§ **Stated exercise**:
Please return nothing but the lines between the line holding "Write a Blender" and the line holding "PI = math.pi", both ends included, without the pictures.

** start The data **

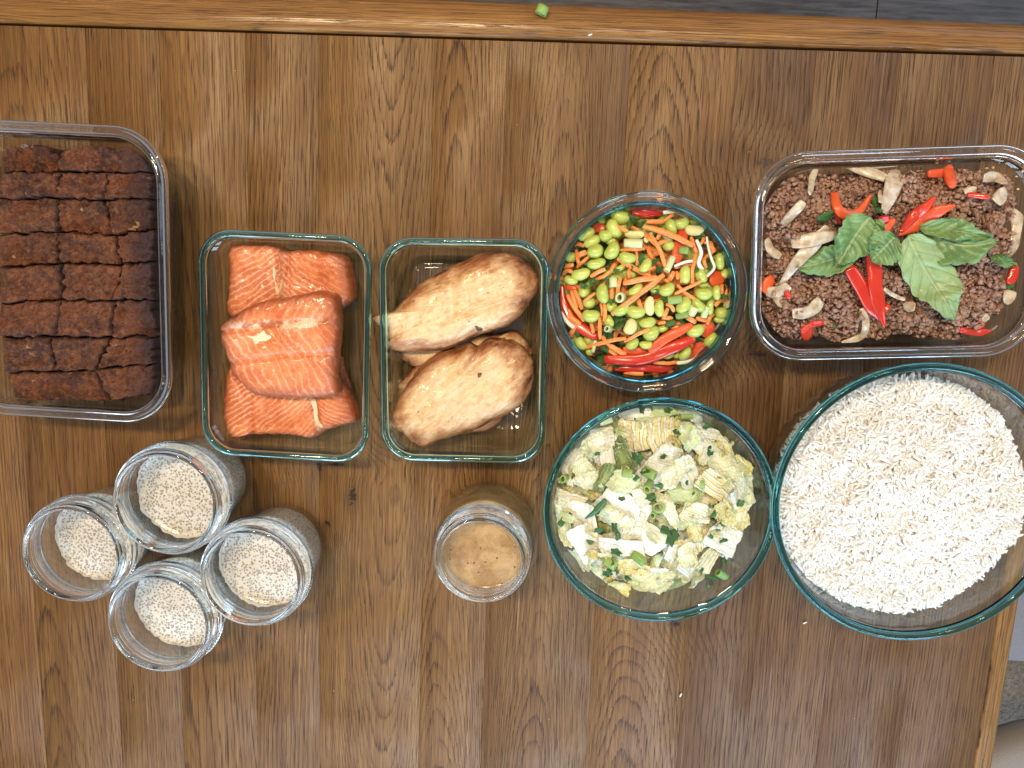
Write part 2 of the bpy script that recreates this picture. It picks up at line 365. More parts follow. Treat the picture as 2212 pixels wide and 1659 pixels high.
def rr_outline(a, b, r, n=14):
    r = min(r, a - 1e-4, b - 1e-4); pts = []
    for (sx, sy, a0) in ((1, 1, 0), (-1, 1, 90), (-1, -1, 180), (1, -1, 270)):
        for k in range(n + 1):
            t = math.radians(a0 + 90 * k / n); pts.append((sx * (a - r) + r * math.cos(t), sy * (b - r) + r * math.sin(t)))
    # add points along straights
    out = []
    for i in range(len(pts)):
        p, q = np.array(pts[i]), np.array(pts[(i + 1) % len(pts)]); out.append(p)
        if i % (n + 1) == n:
            for k in range(1, 8): out.append(p + (q - p) * k / 8)
    return np.array(out)
def loft(name, profile, outline_fn, mat, parent, closed=False, cap0=False, cap1=False, smooth=True, sharp=None):
    """profile: list of (inset, z) -> rings"""
    V = []; rings = []
    for (o, z) in profile:
        pts = outline_fn(o); n = len(pts); V += [(x, y, z) for x, y in pts]
    Fc = []; R = len(profile)
    for i in range(R if closed else R - 1):
        for k in range(n):
            a = i * n + k; b = i * n + (k + 1) % n; c = ((i + 1) % R) * n + (k + 1) % n; d = ((i + 1) % R) * n + k
            Fc.append((a, b, c, d))
    if cap0: Fc.append(tuple(range(n - 1, -1, -1)))
    if cap1: Fc.append(tuple(range((R - 1) * n, R * n)))
    return meshobj(name, V, Fc, mat, parent, smooth=smooth, sharp=sharp)
def fit_rect(L, R, T, B, z):
    L, R, T, B = [W(*p, z) for p in (L, R, T, B)]
    c = (L + R + T + B) / 4; ex = R - L; a = np.linalg.norm(ex) / 2; b = np.linalg.norm(T - B) / 2
    ang = math.atan2(ex[1], ex[0]); ang2 = math.atan2((T - B)[1], (T - B)[0]) - math.pi / 2
    return c, a, b, (ang + ang2) / 2
def circ(prof, r=1.0, n=96, ribs=None):
    def f(o):
        pts = []
        for k in range(n):
            t = 2 * math.pi * k / n; pts.append((o * math.cos(t), o * math.sin(t)))
        return np.array(pts)
    return f
def arc(cx, cz, r, a0, a1, n):
    return [(cx + r * math.cos(math.radians(a0 + (a1 - a0) * k / n)), cz + r * math.sin(math.radians(a0 + (a1 - a0) * k / n))) for k in range(n + 1)]
def box_container(L, R, T, B, h, corner, kind, label, name='glass_container'):
    c, a, b, ang = fit_rect(L, R, T, B, h)
    e = empty(name, (c[0], c[1], 0)); e.rotation_euler = (0, 0, ang); tag(e, label, 'glass container', 'glass food containers')
    fn = lambda o: rr_outline(a - o, b - o, max(corner - o * .8, .004))
    th = .0032; tp = .007 if kind == 'teal' else .009
    fl = .0025 if kind == 'teal' else .0060        # rim overhang
    zr = h - (.0055 if kind == 'teal' else .0065)
    # body: outer down, inner up, as one open shell pair
    rb = .012
    outer = [(fl, zr), (fl + tp * .5, h * .5), (fl + tp, rb)] + [(fl + tp + rb - rb * math.cos(t), rb - rb * math.sin(t)) for t in (math.radians(20), math.radians(45), math.radians(70), math.radians(90))]
    outer = outer + [(fl + tp + rb + .004, .0012), (a * .55, .0012), (a - .004, .0012)]
    inner = [(fl + th, zr), (fl + th + tp * .5, h * .5), (fl + tp + th, rb + .001)] + [(fl + tp + th + rb * .9 - rb * .9 * math.cos(t), rb + .001 - rb * .78 * math.sin(t)) for t in (math.radians(20), math.radians(45), math.radians(70), math.radians(90))]
    zb = inner[-1][1]
    inner = inner + [(a * .55, zb), (a - .004, zb)]
    gb, gr = (G_body_teal, G_rim_teal) if kind == 'teal' else (G_body_clear, G_rim_clear)
    prof = [(o, z) for o, z in outer][::-1] + inner     # bottom centre -> up outside ; then inside down
    ob = loft('body', [(o, z) for o, z in prof], fn, gb, e, closed=True)
    # flip check: outward normals wanted; outer part goes centre->out->up, ring CCW: faces point outwards/down
    if kind == 'teal':
        rim = [(fl + th + .0003, zr + .0002), (fl - .0002, zr + .0002), (.0006, zr + .0012), (0, zr + .0028), (.0006, h - .0012), (.0022, h), (fl + th - .0016, h - .0002), (fl + th, h - .0016)]
    else:
        rim = [(fl + th + .0003, zr + .0002), (fl - .0002, zr + .0002), (.0022, zr + .0010), (.0004, zr + .0022), (0, zr + .0036), (.0008, h - .0006), (.0020, h), (.0034, h - .0010), (.0052, h - .0022), (.0066, h - .0016), (.0078, h - .0010), (fl + th - .0004, h - .0022)]
    loft('rim', rim[::-1], fn, gr, e, closed=True)
    return e, c, a, b, ang, zb
hS, hL = .050, .058
box_salmon = box_container((431, 745), (800, 757), (617, 504), (607, 995), hS, .026, 'teal', 'teal-rimmed glass container holding three salmon fillets')
box_chicken = box_container((819, 760), (1181, 760), (1005, 517), (996, 1003), hS, .026, 'teal', 'teal-rimmed glass container holding chicken breasts')
box_loaf = box_container((-118, 590), (359, 590), (130, 269), (128, 909), hL, .040, 'clear', 'clear glass container at the left edge, holding sliced brown loaf')
box_beef = box_container((1621, 548), (2258, 560), (1945, 316), (1940, 774), hL, .040, 'clear', 'clear glass container of ground beef topped with basil')

def fit_circ(pts, z):
    P = np.array([W(*p, z) for p in pts]); A = np.c_[2 * P[:, :2], np.ones(len(P))]; bb = (P[:, :2] ** 2).sum(1)
    x = np.linalg.lstsq(A, bb, rcond=None)[0]; return np.array([x[0], x[1]]), math.sqrt(x[2] + x[0] ** 2 + x[1] ** 2)
def bowl(pts, h, prof_out, th, kind, label, ribs=0, rim_w=.004, rimh=.006, name='glass_bowl'):
    c, R = fit_circ(pts, h - rimh / 2)
    e = empty(name, (c[0], c[1], 0)); tag(e, label, 'glass bowl', 'round glass bowls')
    n = 144
    def fn(r):
        return np.array([(r * math.cos(2 * math.pi * k / n), r * math.sin(2 * math.pi * k / n)) for k in range(n)])
    outer = [(R * f, z * h) for f, z in prof_out]; inner = [(max(r - th, .001), z + (th if i < 5 else th * .5) if z * 1.0 < h * .93 else z) for i, (r, z) in enumerate(outer)]
    V = []; rings = outer + inner[::-1]
    nr = len(outer)
    for i, (r, z) in enumerate(rings):
        j = i if i < nr else 2 * nr - 1 - i
        for k in range(n):
            t = 2 * math.pi * k / n; rr = r
            if ribs and i < nr:
                f = z / h; m = max(0, min(1, (f - .12) * 5)) * max(0, min(1, (.93 - f) * 6)); rr = r + .0011 * m * math.cos(ribs * (t + f * .55))
            V.append((rr * math.cos(t), rr * math.sin(t), z))
    Fc = [(i * n + k, i * n + (k + 1) % n, (i + 1) * n + (k + 1) % n, (i + 1) * n + k) for i in range(len(rings) - 1) for k in range(n)]
    gb = G_body_teal if kind != 'clear' else G_body_clear
    meshobj('body', V, Fc, gb, e)
    gr = {'teal': G_rim_teal, 'deep': G_rim_deep, 'clear': G_rim_clear}[kind]
    ri = R * prof_out[-1][0] - th; zt0 = prof_out[-1][1] * h
    w_ = R - ri
    if kind == 'clear':
        rim = [(ri, zt0 + .0002), (ri + th, zt0 + .0002), (R - .003, zt0 + .0004), (R - .0006, zt0 + .0014), (R, zt0 + .003), (R - .0007, h - .0008), (R - .0022, h), (R - .004, h - .0012), (R - .006, h - .0022), (R - .0075, h - .0016), (ri + .001, h - .0020)]
    else:
        rim = [(ri, zt0 + .0002), (ri + th, zt0 + .0002), (R - .0006, zt0 + .0012), (R, zt0 + .003), (R - .0006, h - .0012), (R - .0022, h), (ri + .0018, h - .0002), (ri + .0002, h - .0016)]
    loft('rim', rim, fn, gr, e, closed=True)
    def rin(z): return np.interp(z, [q[1] for q in outer], [q[0] for q in outer]) - th - .0007
    return e, c, R, rin
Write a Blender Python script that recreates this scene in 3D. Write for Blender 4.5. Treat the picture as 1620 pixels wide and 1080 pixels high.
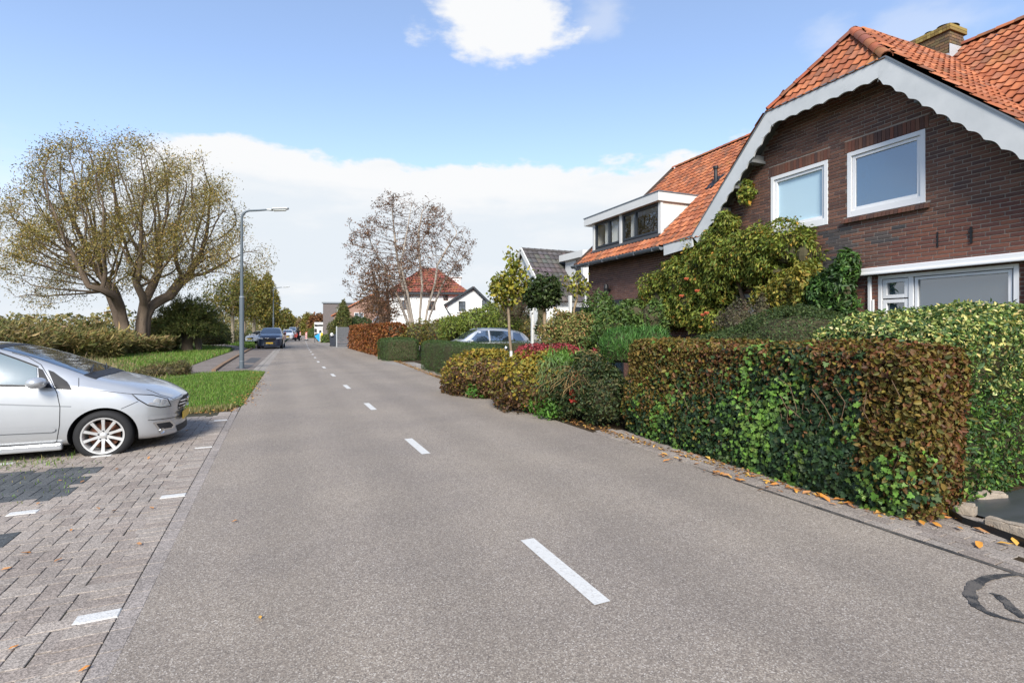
import bpy, bmesh, math, random
import numpy as np
from mathutils import Vector, Matrix
from mathutils.bvhtree import BVHTree

for _o in list(bpy.data.objects):
    bpy.data.objects.remove(_o)
S = bpy.context.scene
COL = S.collection
R = math.radians
PI = math.pi

# ------------------------------------------------------------------ camera
# survey: eye 1.6 m above the road, +Y runs along the near stretch of road
F, EYE, HY, CX = 820.0, 1.6, 520.0, 810.0
YAW = math.atan(370 / 820.0)            # camera looks this far to the right of the road
YAWH = math.atan(342 / 820.0)           # ... and this far to the right of the house fronts
cam_d = bpy.data.cameras.new('camera')
cam = bpy.data.objects.new('camera', cam_d)
COL.objects.link(cam)
cam_d.sensor_width = 36.0
cam_d.lens = 36.0 * F / 1620.0
cam_d.shift_y = -20.0 / 1620.0
cam_d.clip_start = 0.05
cam_d.clip_end = 3000
cam.location = (0, 0, EYE)
cam.rotation_euler = (R(90), 0, -YAW)
S.camera = cam

# ------------------------------------------------------------------ sky
SUN_EL, SUN_AZ = R(36), R(207)          # azimuth clockwise from +Y (behind the camera)
W = bpy.data.worlds.new('World')
S.world = W
W.use_nodes = True


class NT:
    """tiny helper for node trees"""
    def __init__(s, tree):
        s.t = tree
        tree.nodes.clear()

    def n(s, kind, **kw):
        nd = s.t.nodes.new(kind)
        for k, v in kw.items():
            setattr(nd, k, v)
        return nd

    def put(s, sock, v):
        if hasattr(v, 'is_output'):
            s.t.links.new(v, sock)
        elif isinstance(v, tuple) and sock.type == 'RGBA' and len(v) == 3:
            sock.default_value = (*v, 1)
        else:
            sock.default_value = v

    def math(s, op, a, b=0.0, c=0.0, clamp=False):
        nd = s.n('ShaderNodeMath', operation=op, use_clamp=clamp)
        s.put(nd.inputs[0], a)
        s.put(nd.inputs[1], b)
        s.put(nd.inputs[2], c)
        return nd.outputs[0]

    def vmath(s, op, a, b=(0, 0, 0), scale=1.0):
        nd = s.n('ShaderNodeVectorMath', operation=op)
        s.put(nd.inputs[0], a)
        s.put(nd.inputs[1], b)
        if op == 'SCALE':
            s.put(nd.inputs['Scale'], scale)
        return nd.outputs['Value'] if op in ('LENGTH', 'DISTANCE', 'DOT_PRODUCT') else nd.outputs[0]

    def step(s, v, a, b, lo=0.0, hi=1.0):
        nd = s.n('ShaderNodeMapRange', interpolation_type='SMOOTHSTEP')
        s.put(nd.inputs['Value'], v)
        s.put(nd.inputs['From Min'], a)
        s.put(nd.inputs['From Max'], b)
        s.put(nd.inputs['To Min'], lo)
        s.put(nd.inputs['To Max'], hi)
        return nd.outputs[0]

    def noise(s, vec, scale, detail=4.0, rough=0.5, dist=0.0):
        nd = s.n('ShaderNodeTexNoise')
        if vec is not None:
            s.put(nd.inputs['Vector'], vec)
        s.put(nd.inputs['Scale'], scale)
        s.put(nd.inputs['Detail'], detail)
        s.put(nd.inputs['Roughness'], rough)
        s.put(nd.inputs['Distortion'], dist)
        return nd.outputs['Fac']

    def mix(s, f, a, b, blend='MIX'):
        nd = s.n('ShaderNodeMix', data_type='RGBA', blend_type=blend)
        s.put(nd.inputs[0], f)
        s.put(nd.inputs[6], a)
        s.put(nd.inputs[7], b)
        return nd.outputs[2]


def build_sky():
    t = NT(W.node_tree)
    sky = t.n('ShaderNodeTexSky')
    sky.sky_type = 'NISHITA'
    sky.sun_disc = False
    sky.sun_elevation = SUN_EL
    sky.sun_rotation = SUN_AZ
    sky.altitude = 0
    sky.air_density = 1.0
    sky.dust_density = 0.3
    sky.ozone_density = 2.2
    tc = t.n('ShaderNodeTexCoord').outputs['Generated']
    d = t.vmath('NORMALIZE', tc)
    sp = t.n('ShaderNodeSeparateXYZ')
    t.put(sp.inputs[0], d)
    z = sp.outputs[2]
    el = t.math('MULTIPLY', t.math('ARCSINE', z), 180 / PI)
    az = t.math('MULTIPLY', t.math('ARCTAN2', sp.outputs[0], sp.outputs[1]), 180 / PI)
    # flattened direction, so the clouds lie in layers
    cv = t.n('ShaderNodeCombineXYZ')
    t.put(cv.inputs[0], sp.outputs[0])
    t.put(cv.inputs[1], sp.outputs[1])
    t.put(cv.inputs[2], t.math('MULTIPLY', z, 2.2))
    v = cv.outputs[0]
    big = t.noise(v, 3.1, 8, 0.52)
    puff = t.noise(v, 7.0, 10, 0.55)
    fine = t.noise(v, 18.0, 8, 0.55)
    # bank of cumulus round the horizon: its top edge billows about 16 degrees up
    edge = t.math('ADD', el, t.math('MULTIPLY', t.math('SUBTRACT', big, 0.5), -4.0))
    edge = t.math('ADD', edge, t.math('MULTIPLY', t.math('SUBTRACT', puff, 0.5), -8.0))
    edge = t.math('ADD', edge, t.math('MULTIPLY', t.math('SUBTRACT', fine, 0.5), -3.0))
    # the bank thins out towards the west (left of the road)
    lo = t.step(az, -25.0, -3.0, 11.5, 17.6)
    soft = t.step(az, -22.0, -6.0, 7.0, 0.8)
    bank = t.step(t.math('SUBTRACT', lo, edge), t.math('MULTIPLY', soft, -0.5), soft)
    # one puff high up, and thin shreds
    def blob(a0, e0, ra, re, amp, s0=0.0, s1=0.45):
        da = t.math('DIVIDE', t.math('SUBTRACT', az, a0), ra)
        de = t.math('DIVIDE', t.math('SUBTRACT', el, e0), re)
        r = t.math('SQRT', t.math('ADD', t.math('MULTIPLY', da, da), t.math('MULTIPLY', de, de)))
        r = t.math('ADD', r, t.math('MULTIPLY', t.math('SUBTRACT', puff, 0.5), 1.9))
        r = t.math('ADD', r, t.math('MULTIPLY', t.math('SUBTRACT', fine, 0.5), 0.9))
        return t.math('MULTIPLY', t.step(t.math('SUBTRACT', 1.0, r), s0, s1), amp)
    m = t.math('MAXIMUM', bank, blob(23.0, 30.8, 8.5, 4.6, 1.0))
    m = t.math('MAXIMUM', m, blob(34.5, 31.0, 4.0, 3.0, 0.35, 0.0, 0.8))
    m = t.math('MAXIMUM', m, blob(56.0, 25.5, 3.5, 2.5, 0.3, 0.0, 0.8))
    m = t.math('MAXIMUM', m, blob(61.5, 25.0, 6.0, 2.6, 0.3, 0.0, 0.9))
    shreds = t.math('MULTIPLY', t.step(t.noise(v, 2.3, 6, 0.6, 0.4), 0.60, 0.78), 0.35)
    m = t.math('MAXIMUM', m, t.math('MULTIPLY', shreds, t.step(el, 20.0, 45.0)))
    # behind the viewer the sky carries more broken cloud, which softens the sun
    # cloud colour: lit tops, greyer layered undersides
    lay = t.n('ShaderNodeCombineXYZ')
    t.put(lay.inputs[0], t.math('MULTIPLY', sp.outputs[0], 1.6))
    t.put(lay.inputs[1], t.math('MULTIPLY', sp.outputs[1], 1.6))
    t.put(lay.inputs[2], t.math('MULTIPLY', z, 9.0))
    streak = t.noise(lay.outputs[0], 2.2, 7, 0.55)
    lift = t.math('ADD', t.math('MULTIPLY', puff, 0.55), t.math('MULTIPLY', streak, 0.75))
    rim = t.step(t.math('SUBTRACT', lo, edge), 0.5, 7.0, 0.24, -0.10)
    lift = t.math('ADD', lift, rim)
    lift = t.math('ADD', lift, t.step(el, 18.0, 24.0, 0.0, 0.25))
    lit = t.step(lift, 0.52, 0.88)
    ccol = t.mix(lit, (4.75, 5.12, 5.5), (5.6, 5.66, 5.74))
    # blue is paler towards the horizon
    blue = t.mix(t.step(el, 0.0, 27.0, 0.60, 0.16), sky.outputs[0], (3.0, 3.75, 4.9))
    blue = t.mix(1.0, blue, (1.48, 1.44, 1.47), 'MULTIPLY')
    out = t.mix(m, blue, ccol)
    bg = t.n('ShaderNodeBackground')
    t.put(bg.inputs[0], out)
    bg.inputs[1].default_value = 0.08
    o = t.n('ShaderNodeOutputWorld')
    t.put(o.inputs[0], bg.outputs[0])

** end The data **

§ **Completed task**:
Write a Blender Python script that recreates this scene in 3D. Write for Blender 4.5. Treat the picture as 1620 pixels wide and 1080 pixels high.
import bpy, bmesh, math, random
import numpy as np
from mathutils import Vector, Matrix
from mathutils.bvhtree import BVHTree

for _o in list(bpy.data.objects):
    bpy.data.objects.remove(_o)
S = bpy.context.scene
COL = S.collection
R = math.radians
PI = math.pi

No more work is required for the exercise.